The key to rewarding road-trip radio is to keep searching. You station-hop until you find something you a) like or b) can tolerate. Radio allows you the chance to hear something you didn’t know you wanted to hear. When I drove from the Kootenays, I had no idea I wanted to hear (in no particular order) an Under My Thumb cover by Streetheart, Lunatic Fringe by Red Ryder, Working Man by Rush, Lonely is the Night by Billy Squire, De Do Do Do, De Da Da Da by the Police and Oh Yeah by Green Day.

Radio also reminds you what you hate. You hear music you would never willingly play. I lost count of the number of times I thought to myself, “I’d forgotten how much I hate that song.” There’s something empowering about feeling that negative surge and then changing the station.
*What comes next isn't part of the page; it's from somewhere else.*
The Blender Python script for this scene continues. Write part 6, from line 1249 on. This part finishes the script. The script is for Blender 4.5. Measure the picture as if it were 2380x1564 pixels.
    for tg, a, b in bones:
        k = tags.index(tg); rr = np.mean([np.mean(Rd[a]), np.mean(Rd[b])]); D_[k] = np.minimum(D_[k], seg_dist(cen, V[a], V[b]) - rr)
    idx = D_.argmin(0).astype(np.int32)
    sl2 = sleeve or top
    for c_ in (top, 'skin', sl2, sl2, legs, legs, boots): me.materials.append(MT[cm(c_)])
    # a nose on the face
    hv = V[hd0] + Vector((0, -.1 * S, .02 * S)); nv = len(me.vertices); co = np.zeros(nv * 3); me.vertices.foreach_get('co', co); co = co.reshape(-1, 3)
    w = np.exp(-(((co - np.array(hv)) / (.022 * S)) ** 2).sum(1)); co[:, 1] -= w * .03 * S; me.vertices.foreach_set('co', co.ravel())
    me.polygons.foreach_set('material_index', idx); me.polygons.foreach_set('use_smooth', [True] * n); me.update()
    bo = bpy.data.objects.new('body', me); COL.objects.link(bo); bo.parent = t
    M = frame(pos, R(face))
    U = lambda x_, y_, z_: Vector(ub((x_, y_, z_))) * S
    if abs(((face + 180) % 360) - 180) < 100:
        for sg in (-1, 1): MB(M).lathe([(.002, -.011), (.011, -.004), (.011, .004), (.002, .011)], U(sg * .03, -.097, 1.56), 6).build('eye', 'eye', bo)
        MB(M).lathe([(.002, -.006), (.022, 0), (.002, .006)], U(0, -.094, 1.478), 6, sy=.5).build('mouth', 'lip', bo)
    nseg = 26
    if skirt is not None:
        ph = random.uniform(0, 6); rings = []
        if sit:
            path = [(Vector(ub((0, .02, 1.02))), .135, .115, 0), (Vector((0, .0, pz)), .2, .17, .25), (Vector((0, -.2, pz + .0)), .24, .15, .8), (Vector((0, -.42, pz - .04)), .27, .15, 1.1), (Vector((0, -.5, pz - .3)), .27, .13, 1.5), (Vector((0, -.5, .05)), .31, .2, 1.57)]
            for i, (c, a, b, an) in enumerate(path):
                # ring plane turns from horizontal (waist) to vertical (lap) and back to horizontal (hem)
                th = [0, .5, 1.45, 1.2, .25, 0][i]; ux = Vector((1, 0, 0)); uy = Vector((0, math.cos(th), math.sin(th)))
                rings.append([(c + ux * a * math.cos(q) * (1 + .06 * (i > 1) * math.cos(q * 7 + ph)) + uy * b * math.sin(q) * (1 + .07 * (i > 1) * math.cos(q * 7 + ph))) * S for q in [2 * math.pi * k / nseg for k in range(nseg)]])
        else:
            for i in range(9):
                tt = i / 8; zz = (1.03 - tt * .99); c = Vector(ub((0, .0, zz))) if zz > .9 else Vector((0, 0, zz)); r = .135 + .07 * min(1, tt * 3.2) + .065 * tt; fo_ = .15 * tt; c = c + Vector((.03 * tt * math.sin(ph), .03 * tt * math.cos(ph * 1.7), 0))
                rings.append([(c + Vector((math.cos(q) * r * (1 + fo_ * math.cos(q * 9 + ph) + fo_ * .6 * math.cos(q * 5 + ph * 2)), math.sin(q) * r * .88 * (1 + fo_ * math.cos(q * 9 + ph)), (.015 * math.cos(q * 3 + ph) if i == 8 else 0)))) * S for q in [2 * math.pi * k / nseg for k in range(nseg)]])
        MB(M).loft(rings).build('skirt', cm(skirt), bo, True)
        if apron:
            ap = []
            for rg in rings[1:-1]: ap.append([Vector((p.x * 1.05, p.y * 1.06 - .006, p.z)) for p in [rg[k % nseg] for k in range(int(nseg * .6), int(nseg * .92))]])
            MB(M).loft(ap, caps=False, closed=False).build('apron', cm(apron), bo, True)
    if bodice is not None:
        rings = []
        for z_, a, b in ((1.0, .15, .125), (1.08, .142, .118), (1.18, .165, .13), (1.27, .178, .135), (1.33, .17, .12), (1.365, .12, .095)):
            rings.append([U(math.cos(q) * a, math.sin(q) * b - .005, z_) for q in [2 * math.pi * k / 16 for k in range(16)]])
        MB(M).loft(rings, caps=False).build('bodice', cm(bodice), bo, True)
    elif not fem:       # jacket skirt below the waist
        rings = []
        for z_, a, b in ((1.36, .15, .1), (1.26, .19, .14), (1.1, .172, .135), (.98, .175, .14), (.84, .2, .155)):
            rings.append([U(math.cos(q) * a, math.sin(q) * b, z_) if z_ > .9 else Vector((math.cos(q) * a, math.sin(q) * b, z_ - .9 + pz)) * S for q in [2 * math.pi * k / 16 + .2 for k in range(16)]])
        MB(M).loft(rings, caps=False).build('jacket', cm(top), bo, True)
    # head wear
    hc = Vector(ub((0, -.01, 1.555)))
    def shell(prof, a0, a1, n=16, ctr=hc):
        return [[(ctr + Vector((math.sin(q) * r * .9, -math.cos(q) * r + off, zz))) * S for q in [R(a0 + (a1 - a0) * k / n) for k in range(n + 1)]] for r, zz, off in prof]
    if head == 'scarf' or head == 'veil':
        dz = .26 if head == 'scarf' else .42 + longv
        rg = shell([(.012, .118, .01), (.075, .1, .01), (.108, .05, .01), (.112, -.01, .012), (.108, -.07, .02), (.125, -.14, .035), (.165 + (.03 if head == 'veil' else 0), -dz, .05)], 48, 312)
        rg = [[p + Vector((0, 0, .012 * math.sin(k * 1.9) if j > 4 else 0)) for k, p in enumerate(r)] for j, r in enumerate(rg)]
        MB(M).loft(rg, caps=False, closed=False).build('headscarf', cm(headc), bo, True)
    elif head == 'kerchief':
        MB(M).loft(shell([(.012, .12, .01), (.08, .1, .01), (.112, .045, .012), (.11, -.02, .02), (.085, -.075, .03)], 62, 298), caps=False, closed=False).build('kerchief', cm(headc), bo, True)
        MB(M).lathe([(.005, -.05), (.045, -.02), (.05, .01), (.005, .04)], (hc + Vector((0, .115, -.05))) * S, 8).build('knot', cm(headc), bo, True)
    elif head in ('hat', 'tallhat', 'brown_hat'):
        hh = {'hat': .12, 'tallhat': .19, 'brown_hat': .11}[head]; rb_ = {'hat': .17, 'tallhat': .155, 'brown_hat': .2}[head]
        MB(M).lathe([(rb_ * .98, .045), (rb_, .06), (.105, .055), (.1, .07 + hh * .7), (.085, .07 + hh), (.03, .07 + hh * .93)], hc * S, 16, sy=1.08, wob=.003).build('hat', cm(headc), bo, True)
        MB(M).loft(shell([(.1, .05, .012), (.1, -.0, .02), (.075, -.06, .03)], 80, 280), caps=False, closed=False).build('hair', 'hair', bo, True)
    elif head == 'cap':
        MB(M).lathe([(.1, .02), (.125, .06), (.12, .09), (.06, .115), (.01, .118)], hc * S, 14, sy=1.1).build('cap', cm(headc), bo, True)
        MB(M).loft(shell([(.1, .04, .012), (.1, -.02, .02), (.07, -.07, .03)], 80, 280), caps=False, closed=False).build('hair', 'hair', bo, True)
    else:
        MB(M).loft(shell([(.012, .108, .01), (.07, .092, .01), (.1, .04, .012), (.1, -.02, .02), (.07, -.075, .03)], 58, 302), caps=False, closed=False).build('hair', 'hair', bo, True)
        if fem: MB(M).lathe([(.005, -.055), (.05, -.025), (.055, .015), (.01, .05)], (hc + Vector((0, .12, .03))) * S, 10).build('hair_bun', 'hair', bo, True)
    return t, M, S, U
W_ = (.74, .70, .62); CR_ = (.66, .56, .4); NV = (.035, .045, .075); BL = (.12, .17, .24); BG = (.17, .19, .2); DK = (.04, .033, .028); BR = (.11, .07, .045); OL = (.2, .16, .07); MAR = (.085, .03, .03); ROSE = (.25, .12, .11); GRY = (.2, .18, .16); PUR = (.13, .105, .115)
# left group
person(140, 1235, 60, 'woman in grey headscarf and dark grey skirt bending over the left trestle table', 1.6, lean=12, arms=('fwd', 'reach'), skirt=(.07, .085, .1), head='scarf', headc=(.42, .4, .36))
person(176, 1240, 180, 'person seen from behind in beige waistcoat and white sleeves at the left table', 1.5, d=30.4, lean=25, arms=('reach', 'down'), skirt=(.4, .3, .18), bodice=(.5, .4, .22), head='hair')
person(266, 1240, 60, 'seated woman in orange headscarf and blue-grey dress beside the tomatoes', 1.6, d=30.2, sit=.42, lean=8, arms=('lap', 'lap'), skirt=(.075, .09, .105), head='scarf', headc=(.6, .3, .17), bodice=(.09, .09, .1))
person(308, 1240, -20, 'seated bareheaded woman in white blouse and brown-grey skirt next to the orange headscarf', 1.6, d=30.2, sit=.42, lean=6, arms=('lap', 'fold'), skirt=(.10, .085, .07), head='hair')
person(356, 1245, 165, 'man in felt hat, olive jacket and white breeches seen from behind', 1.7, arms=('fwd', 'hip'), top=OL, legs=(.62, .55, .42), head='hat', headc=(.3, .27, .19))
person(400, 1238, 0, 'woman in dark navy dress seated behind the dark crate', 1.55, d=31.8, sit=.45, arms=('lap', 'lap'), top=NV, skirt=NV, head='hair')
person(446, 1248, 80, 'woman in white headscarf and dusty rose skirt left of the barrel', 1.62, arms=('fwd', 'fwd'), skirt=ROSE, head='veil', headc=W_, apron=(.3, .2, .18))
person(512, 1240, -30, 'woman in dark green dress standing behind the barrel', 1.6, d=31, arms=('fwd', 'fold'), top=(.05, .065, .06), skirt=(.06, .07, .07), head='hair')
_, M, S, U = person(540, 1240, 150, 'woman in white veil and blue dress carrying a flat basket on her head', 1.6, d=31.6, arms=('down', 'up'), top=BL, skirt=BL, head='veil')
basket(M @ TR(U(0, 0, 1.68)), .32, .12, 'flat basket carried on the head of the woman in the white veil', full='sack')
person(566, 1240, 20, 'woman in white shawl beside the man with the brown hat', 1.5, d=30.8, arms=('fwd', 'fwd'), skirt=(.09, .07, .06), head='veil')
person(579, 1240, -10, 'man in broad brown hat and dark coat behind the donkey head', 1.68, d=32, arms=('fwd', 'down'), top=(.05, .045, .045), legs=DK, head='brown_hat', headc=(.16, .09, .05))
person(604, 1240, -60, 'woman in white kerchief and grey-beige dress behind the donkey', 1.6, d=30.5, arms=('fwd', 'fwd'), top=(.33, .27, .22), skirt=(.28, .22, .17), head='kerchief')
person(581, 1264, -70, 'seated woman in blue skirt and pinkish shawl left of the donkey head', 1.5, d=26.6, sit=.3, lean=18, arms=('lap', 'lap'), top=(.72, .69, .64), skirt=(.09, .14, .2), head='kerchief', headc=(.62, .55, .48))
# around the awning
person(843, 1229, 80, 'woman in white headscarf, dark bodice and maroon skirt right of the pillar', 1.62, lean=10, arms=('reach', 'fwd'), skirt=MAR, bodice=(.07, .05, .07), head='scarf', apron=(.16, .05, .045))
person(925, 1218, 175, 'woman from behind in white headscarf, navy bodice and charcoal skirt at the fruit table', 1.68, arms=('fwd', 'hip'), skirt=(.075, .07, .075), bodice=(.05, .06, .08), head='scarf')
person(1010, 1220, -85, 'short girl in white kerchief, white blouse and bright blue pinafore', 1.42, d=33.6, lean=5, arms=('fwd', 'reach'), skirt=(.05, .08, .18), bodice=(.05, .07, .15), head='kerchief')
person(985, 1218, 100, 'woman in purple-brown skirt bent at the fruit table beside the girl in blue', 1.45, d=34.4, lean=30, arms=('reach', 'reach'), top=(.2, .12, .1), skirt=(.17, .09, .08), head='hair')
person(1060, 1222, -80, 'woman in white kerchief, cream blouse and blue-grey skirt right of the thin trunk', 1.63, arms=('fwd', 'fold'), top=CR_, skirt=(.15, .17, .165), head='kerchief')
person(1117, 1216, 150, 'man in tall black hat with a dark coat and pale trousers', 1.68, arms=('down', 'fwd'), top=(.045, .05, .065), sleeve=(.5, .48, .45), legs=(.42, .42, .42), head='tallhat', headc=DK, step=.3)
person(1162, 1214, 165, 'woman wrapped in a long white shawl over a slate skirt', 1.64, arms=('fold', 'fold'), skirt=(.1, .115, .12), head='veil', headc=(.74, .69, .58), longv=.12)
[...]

When you find a song you really like, the challenge becomes how long you’re willing to listen as the signal fades. Should I stick with Take It Easy by the Eagles, even though the static is pouring in, or should I switch to Rick Springfield’s Jessie’s Girl (with its gratuitous reference, “the point is probably moot”)?

Listening to radio on a road trip also helps you reconnect with how much you appreciate silence. Can’t find anything? Can’t find a signal? Turn it off.

And on any road trip, there is always that one song that you really want them to play. You’re Captain Ahab, and the elusive tune is your white whale. By the eighth hour of my journey, I was within range of Calgary stations. I kept searching but never did get to hear what I’d been hoping for. No one played The Wreck of the Edmund Fitzgerald.